— START —
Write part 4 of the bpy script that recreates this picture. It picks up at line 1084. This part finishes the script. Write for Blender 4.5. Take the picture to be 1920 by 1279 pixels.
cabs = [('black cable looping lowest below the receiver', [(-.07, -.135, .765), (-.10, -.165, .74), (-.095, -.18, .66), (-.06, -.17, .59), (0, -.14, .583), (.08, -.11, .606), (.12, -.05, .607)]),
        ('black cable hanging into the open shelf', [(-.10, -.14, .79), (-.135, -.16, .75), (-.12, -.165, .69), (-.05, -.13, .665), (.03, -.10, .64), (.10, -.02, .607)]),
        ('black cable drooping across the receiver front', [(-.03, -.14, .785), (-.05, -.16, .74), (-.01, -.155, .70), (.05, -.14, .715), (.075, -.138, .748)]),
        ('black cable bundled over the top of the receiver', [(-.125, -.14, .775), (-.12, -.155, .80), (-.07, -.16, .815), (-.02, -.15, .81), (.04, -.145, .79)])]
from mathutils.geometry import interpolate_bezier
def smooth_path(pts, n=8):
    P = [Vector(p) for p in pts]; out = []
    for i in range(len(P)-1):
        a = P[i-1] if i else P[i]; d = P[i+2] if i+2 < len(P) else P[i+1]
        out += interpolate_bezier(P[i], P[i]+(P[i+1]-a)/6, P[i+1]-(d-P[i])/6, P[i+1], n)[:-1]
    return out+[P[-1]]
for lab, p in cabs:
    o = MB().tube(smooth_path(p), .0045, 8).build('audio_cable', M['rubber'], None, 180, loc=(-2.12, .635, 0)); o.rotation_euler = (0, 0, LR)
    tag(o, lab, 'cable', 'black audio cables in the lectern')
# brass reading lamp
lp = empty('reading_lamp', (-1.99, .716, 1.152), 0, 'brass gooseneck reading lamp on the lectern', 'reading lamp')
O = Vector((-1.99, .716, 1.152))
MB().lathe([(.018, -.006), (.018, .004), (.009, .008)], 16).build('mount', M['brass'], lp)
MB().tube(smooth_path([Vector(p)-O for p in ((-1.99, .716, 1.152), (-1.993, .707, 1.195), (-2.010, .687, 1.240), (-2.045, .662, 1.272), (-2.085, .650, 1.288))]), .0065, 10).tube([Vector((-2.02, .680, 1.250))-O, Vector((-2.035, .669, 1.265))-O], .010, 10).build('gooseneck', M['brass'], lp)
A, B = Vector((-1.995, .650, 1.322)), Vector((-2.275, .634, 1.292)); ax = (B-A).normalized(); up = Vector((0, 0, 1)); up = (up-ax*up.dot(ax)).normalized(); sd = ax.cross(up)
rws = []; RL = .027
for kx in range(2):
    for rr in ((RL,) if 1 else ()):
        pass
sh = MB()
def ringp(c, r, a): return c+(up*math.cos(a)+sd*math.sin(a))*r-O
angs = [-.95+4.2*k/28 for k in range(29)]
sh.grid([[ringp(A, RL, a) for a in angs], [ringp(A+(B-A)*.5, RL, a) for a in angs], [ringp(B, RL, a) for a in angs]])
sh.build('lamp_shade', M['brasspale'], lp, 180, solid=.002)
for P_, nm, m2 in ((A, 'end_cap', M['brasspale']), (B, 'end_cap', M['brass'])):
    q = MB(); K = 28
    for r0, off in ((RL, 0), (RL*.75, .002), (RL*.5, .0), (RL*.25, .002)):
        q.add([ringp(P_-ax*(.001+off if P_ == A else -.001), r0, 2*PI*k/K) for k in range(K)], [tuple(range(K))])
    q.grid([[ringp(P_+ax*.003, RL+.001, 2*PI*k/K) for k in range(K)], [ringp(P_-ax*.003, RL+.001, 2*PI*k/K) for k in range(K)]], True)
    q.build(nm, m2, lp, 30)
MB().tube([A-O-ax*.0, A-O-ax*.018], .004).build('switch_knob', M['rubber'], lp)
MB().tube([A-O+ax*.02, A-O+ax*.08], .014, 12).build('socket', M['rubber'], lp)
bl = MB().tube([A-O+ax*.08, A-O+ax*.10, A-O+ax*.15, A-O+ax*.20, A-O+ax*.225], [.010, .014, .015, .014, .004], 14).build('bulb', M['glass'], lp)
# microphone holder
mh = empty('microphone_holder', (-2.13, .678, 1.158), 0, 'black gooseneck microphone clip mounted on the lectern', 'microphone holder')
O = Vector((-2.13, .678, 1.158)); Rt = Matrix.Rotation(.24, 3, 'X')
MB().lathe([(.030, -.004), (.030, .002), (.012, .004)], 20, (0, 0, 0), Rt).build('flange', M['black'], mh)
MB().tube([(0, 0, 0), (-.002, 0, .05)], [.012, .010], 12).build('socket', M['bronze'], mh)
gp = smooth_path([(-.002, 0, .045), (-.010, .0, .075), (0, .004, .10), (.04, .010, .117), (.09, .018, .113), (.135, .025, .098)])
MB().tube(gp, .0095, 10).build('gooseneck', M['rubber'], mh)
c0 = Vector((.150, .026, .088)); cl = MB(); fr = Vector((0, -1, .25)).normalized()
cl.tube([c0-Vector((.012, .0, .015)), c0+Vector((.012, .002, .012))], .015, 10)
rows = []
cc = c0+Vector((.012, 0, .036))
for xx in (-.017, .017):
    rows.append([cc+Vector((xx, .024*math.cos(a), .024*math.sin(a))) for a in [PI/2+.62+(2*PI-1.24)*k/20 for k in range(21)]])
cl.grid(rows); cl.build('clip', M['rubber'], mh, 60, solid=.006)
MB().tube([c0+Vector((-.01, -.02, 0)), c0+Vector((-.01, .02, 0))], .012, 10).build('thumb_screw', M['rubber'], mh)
— END —
__Problem requirements__
Using the data above, reproduce every line exactly.

__Final result__
Write part 4 of the bpy script that recreates this picture. It picks up at line 1084. This part finishes the script. Write for Blender 4.5. Take the picture to be 1920 by 1279 pixels.
cabs = [('black cable looping lowest below the receiver', [(-.07, -.135, .765), (-.10, -.165, .74), (-.095, -.18, .66), (-.06, -.17, .59), (0, -.14, .583), (.08, -.11, .606), (.12, -.05, .607)]),
        ('black cable hanging into the open shelf', [(-.10, -.14, .79), (-.135, -.16, .75), (-.12, -.165, .69), (-.05, -.13, .665), (.03, -.10, .64), (.10, -.02, .607)]),
        ('black cable drooping across the receiver front', [(-.03, -.14, .785), (-.05, -.16, .74), (-.01, -.155, .70), (.05, -.14, .715), (.075, -.138, .748)]),
        ('black cable bundled over the top of the receiver', [(-.125, -.14, .775), (-.12, -.155, .80), (-.07, -.16, .815), (-.02, -.15, .81), (.04, -.145, .79)])]
from mathutils.geometry import interpolate_bezier
def smooth_path(pts, n=8):
    P = [Vector(p) for p in pts]; out = []
    for i in range(len(P)-1):
        a = P[i-1] if i else P[i]; d = P[i+2] if i+2 < len(P) else P[i+1]
        out += interpolate_bezier(P[i], P[i]+(P[i+1]-a)/6, P[i+1]-(d-P[i])/6, P[i+1], n)[:-1]
    return out+[P[-1]]
for lab, p in cabs:
    o = MB().tube(smooth_path(p), .0045, 8).build('audio_cable', M['rubber'], None, 180, loc=(-2.12, .635, 0)); o.rotation_euler = (0, 0, LR)
    tag(o, lab, 'cable', 'black audio cables in the lectern')
# brass reading lamp
lp = empty('reading_lamp', (-1.99, .716, 1.152), 0, 'brass gooseneck reading lamp on the lectern', 'reading lamp')
O = Vector((-1.99, .716, 1.152))
MB().lathe([(.018, -.006), (.018, .004), (.009, .008)], 16).build('mount', M['brass'], lp)
MB().tube(smooth_path([Vector(p)-O for p in ((-1.99, .716, 1.152), (-1.993, .707, 1.195), (-2.010, .687, 1.240), (-2.045, .662, 1.272), (-2.085, .650, 1.288))]), .0065, 10).tube([Vector((-2.02, .680, 1.250))-O, Vector((-2.035, .669, 1.265))-O], .010, 10).build('gooseneck', M['brass'], lp)
A, B = Vector((-1.995, .650, 1.322)), Vector((-2.275, .634, 1.292)); ax = (B-A).normalized(); up = Vector((0, 0, 1)); up = (up-ax*up.dot(ax)).normalized(); sd = ax.cross(up)
rws = []; RL = .027
for kx in range(2):
    for rr in ((RL,) if 1 else ()):
        pass
sh = MB()
def ringp(c, r, a): return c+(up*math.cos(a)+sd*math.sin(a))*r-O
angs = [-.95+4.2*k/28 for k in range(29)]
sh.grid([[ringp(A, RL, a) for a in angs], [ringp(A+(B-A)*.5, RL, a) for a in angs], [ringp(B, RL, a) for a in angs]])
sh.build('lamp_shade', M['brasspale'], lp, 180, solid=.002)
for P_, nm, m2 in ((A, 'end_cap', M['brasspale']), (B, 'end_cap', M['brass'])):
    q = MB(); K = 28
    for r0, off in ((RL, 0), (RL*.75, .002), (RL*.5, .0), (RL*.25, .002)):
        q.add([ringp(P_-ax*(.001+off if P_ == A else -.001), r0, 2*PI*k/K) for k in range(K)], [tuple(range(K))])
    q.grid([[ringp(P_+ax*.003, RL+.001, 2*PI*k/K) for k in range(K)], [ringp(P_-ax*.003, RL+.001, 2*PI*k/K) for k in range(K)]], True)
    q.build(nm, m2, lp, 30)
MB().tube([A-O-ax*.0, A-O-ax*.018], .004).build('switch_knob', M['rubber'], lp)
MB().tube([A-O+ax*.02, A-O+ax*.08], .014, 12).build('socket', M['rubber'], lp)
bl = MB().tube([A-O+ax*.08, A-O+ax*.10, A-O+ax*.15, A-O+ax*.20, A-O+ax*.225], [.010, .014, .015, .014, .004], 14).build('bulb', M['glass'], lp)
# microphone holder
mh = empty('microphone_holder', (-2.13, .678, 1.158), 0, 'black gooseneck microphone clip mounted on the lectern', 'microphone holder')
O = Vector((-2.13, .678, 1.158)); Rt = Matrix.Rotation(.24, 3, 'X')
MB().lathe([(.030, -.004), (.030, .002), (.012, .004)], 20, (0, 0, 0), Rt).build('flange', M['black'], mh)
MB().tube([(0, 0, 0), (-.002, 0, .05)], [.012, .010], 12).build('socket', M['bronze'], mh)
gp = smooth_path([(-.002, 0, .045), (-.010, .0, .075), (0, .004, .10), (.04, .010, .117), (.09, .018, .113), (.135, .025, .098)])
MB().tube(gp, .0095, 10).build('gooseneck', M['rubber'], mh)
c0 = Vector((.150, .026, .088)); cl = MB(); fr = Vector((0, -1, .25)).normalized()
cl.tube([c0-Vector((.012, .0, .015)), c0+Vector((.012, .002, .012))], .015, 10)
rows = []
cc = c0+Vector((.012, 0, .036))
for xx in (-.017, .017):
    rows.append([cc+Vector((xx, .024*math.cos(a), .024*math.sin(a))) for a in [PI/2+.62+(2*PI-1.24)*k/20 for k in range(21)]])
cl.grid(rows); cl.build('clip', M['rubber'], mh, 60, solid=.006)
MB().tube([c0+Vector((-.01, -.02, 0)), c0+Vector((-.01, .02, 0))], .012, 10).build('thumb_screw', M['rubber'], mh)